Paul Weinberg was born in 1956 in Pietermaritzburg, South Africa into a progressive Jewish family. He learned how to take and develop pictures in high school. In 1973, he began a 4-year military service in Upington and Walvis Bay, and obtained a diploma in photography on his return from the army. In 1978, Weinberg started to photograph several events for newspapers and news agencies. He also taught photography in a non-profit organization to train young black in the arts. In 1982, he cofounded the photographic collective Afrapix that played a key role in documenting and supplying foreign newspapers with images of resistance to apartheid. He also started Afrascope, an anti-apartheid video unit which produced low-budget films about the struggle of people living in townships. In the nineties, Weinberg increasingly focused his work on feature rather than news photography. He has built up a large body of work portraying various people, places, and social environments. Today, Weinberg continues to work as a documentary photographer and film-maker. His most recent films include Dancing for God, documenting an annual church pilgrimage in KwaZulu-Natal; Trancing in Dreamtime, a look at San and Aboriginal musicians; and Double Vision, exploring the concept of the South African diaspora.

Children Playing by Paul Weinberg

Eric Miller

Eric Miller was born in 1951 in Cape Town, South Africa but spent his childhood in Johannesburg.
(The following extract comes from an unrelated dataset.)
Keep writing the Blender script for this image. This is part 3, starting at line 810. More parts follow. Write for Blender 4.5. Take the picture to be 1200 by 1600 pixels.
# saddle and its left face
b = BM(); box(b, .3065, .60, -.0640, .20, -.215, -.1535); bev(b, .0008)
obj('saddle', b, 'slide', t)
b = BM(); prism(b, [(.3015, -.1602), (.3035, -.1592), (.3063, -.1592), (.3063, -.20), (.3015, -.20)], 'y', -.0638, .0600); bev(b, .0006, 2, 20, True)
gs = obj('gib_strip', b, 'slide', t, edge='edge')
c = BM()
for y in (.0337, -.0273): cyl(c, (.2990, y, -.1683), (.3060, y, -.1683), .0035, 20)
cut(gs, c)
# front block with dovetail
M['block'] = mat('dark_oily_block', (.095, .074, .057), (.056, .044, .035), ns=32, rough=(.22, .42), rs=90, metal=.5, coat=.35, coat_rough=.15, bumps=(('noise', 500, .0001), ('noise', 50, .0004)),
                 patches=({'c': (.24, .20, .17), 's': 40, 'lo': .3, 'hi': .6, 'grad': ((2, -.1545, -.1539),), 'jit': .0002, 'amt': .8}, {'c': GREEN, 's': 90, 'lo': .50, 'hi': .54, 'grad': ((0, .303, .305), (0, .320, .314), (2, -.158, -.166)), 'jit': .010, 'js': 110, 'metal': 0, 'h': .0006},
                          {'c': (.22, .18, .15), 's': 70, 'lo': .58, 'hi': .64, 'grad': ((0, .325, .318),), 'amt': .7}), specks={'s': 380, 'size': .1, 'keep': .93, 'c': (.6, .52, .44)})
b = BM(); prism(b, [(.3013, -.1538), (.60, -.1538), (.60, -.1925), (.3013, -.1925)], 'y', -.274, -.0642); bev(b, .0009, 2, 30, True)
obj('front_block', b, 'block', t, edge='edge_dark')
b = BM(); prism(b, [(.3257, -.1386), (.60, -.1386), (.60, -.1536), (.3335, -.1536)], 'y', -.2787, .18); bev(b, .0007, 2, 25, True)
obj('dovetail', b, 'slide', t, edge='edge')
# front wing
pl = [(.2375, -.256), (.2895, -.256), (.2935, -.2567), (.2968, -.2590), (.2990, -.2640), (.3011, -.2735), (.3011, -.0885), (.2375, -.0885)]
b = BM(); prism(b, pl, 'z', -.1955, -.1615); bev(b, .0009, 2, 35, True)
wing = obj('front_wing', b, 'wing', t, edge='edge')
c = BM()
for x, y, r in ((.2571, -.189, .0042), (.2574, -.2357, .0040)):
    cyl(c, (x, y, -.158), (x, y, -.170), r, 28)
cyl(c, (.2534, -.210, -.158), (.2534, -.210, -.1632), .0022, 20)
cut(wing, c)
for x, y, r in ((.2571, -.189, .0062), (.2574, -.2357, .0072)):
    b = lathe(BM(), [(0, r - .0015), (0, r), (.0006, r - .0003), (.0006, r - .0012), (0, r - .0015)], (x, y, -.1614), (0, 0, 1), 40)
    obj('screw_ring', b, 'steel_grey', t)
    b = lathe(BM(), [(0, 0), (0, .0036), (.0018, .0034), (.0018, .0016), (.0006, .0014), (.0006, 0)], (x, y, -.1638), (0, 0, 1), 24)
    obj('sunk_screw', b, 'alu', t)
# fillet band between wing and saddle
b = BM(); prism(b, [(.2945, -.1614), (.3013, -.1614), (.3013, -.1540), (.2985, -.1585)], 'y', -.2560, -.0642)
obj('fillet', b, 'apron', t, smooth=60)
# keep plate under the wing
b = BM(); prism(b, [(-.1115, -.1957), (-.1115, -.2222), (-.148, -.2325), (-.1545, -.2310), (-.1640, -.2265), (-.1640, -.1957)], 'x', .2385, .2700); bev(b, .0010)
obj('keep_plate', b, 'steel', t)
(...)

In 1981, he began his career in the corporate sector after graduating in psychology. A few years later, he quit his job to use the photography against the injustices of apartheid. Miller then joined the photographers’ collective Afrapix, which already started to document the realities of apartheid. Interested to document the struggle, he covered various events for foreign newspapers, news agencies, and non-profit organizations. He focused his work on photographing strikes, protests, and funerals which were also a manifestation of people’s opposition to the apartheid regime. In 1990, Miller changed his focus when the country was working to end apartheid. He began to cover transformation issues related to labour, health, and education. Miller also travelled across Africa to work extensively on different projects assigned by various foreign publications. For instance, he documented the damages of the famine in Sudan, the aftermath of the genocide in Rwanda, and the horrors of the war in Sudan. Miller has been involved in several photographic exhibitions as well as publication projects.
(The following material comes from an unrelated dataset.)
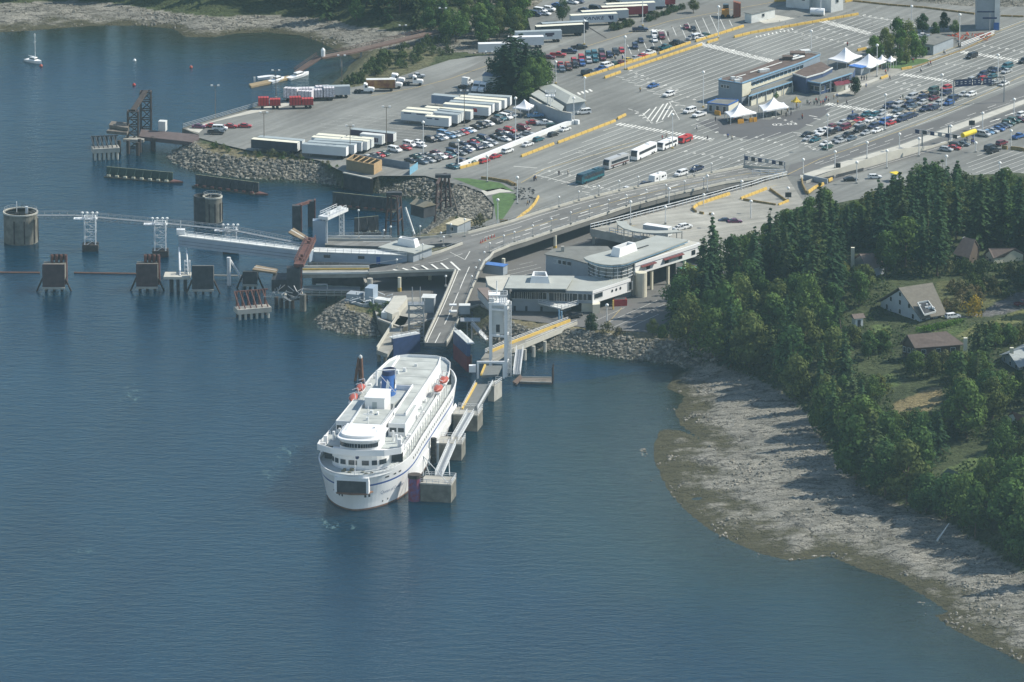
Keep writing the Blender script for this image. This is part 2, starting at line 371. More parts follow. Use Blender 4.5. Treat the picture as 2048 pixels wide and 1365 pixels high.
def paint(k,pts,z,c):
 setc(inpoly(xf,yf,[tuple(atc(k,a,b,z).to_2d())for a,b in pts])&land&~beach,c)
CR['RR']=(1600,560,4.549)
setc(land&inpoly(xf,yf,[tuple(at(x,y,4.).to_2d())for x,y in[(745,357),(850,356),(930,374),(964,388),(986,412),(980,440),(930,445),(860,420),(850,395)]]),np.array([.06,.062,.045]))
paint('RR',[(1240,20),(1500,30),(1760,60),(1930,60),(1930,120),(1700,260),(1560,320),(1330,300)],12.5,SHRUB)
paint('RR',[(840,1010),(1060,950),(1240,910),(1320,935),(1250,1060),(1100,1150),(960,1220),(900,1260),(840,1130)],12,DRYG)
paint('RR',[(500,870),(640,790),(800,760),(910,790),(915,880),(800,880),(640,860),(520,900)],12,GRASS*1.1)
paint('RR',[(630,365),(790,380),(850,430),(760,480),(650,470)],12.5,GRASS*1.3)
paint('RR',[(1400,500),(1560,420),(1800,360),(2038,270),(2300,200),(2300,340),(2038,390),(1800,440),(1500,540)],12.5,np.array([.15,.16,.06]))
paint('RR',[(1520,330),(1700,262),(1960,115),(2300,60),(2300,230),(2038,270),(1850,322),(1700,330),(1500,345),(1330,345)],12.5,DRIVE)
paint('RR',[(1100,470),(1500,400),(1540,440),(1350,520),(1150,520)],12.5,GRASS)
paint('BE',[(1060,1030),(1180,990),(1400,920),(1400,970),(1280,1060),(1100,1100)],11,GRASS*1.2)
paint('BE',[(1480,1310),(1740,1200),(1740,1330),(1500,1365)],10,SOIL)
col*=(1+.25*fbm(xf,yf,16,3,21))[:,None]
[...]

Woman in Mourning by Eric Miller

Guy Tillim

Guy Tillim was born in 1962 in Johannesburg, South Africa. In 1983, he graduated from the University of Cape Town. Tillim started photographing professionally in 1986 and joined Afrapix, a collective of South African photographers with whom he worked closely until 1990. Since then he has worked as a freelance photographer in South Africa for both foreign and local media. Tillim is best known for his photographs of Africa, such as his series set in Johannesburg. He captured the effects of apartheid on the Hillbrow suburb in Johannesburg by showing the residents’ struggle to rebuild their neighborhood. Since 2001, Tillim has produced both colour and black and white images that bear witness to what he has seen and experienced in various troubled spaces such as war torn Angola and Congo-Kinshasa, as well as time spent in Sierra Leone, Malawi, and Eritrea. Tillim’s images are often of harsh realities, but he is seldom invasive or confrontational in his approach. He tends to look at situations from a side view, as a passive but empathetic spectator, and seeks an unusual yet humane moment to provide a lingering disquiet to the image. Tillim has received many awards for his work and participated in several international exhibitions.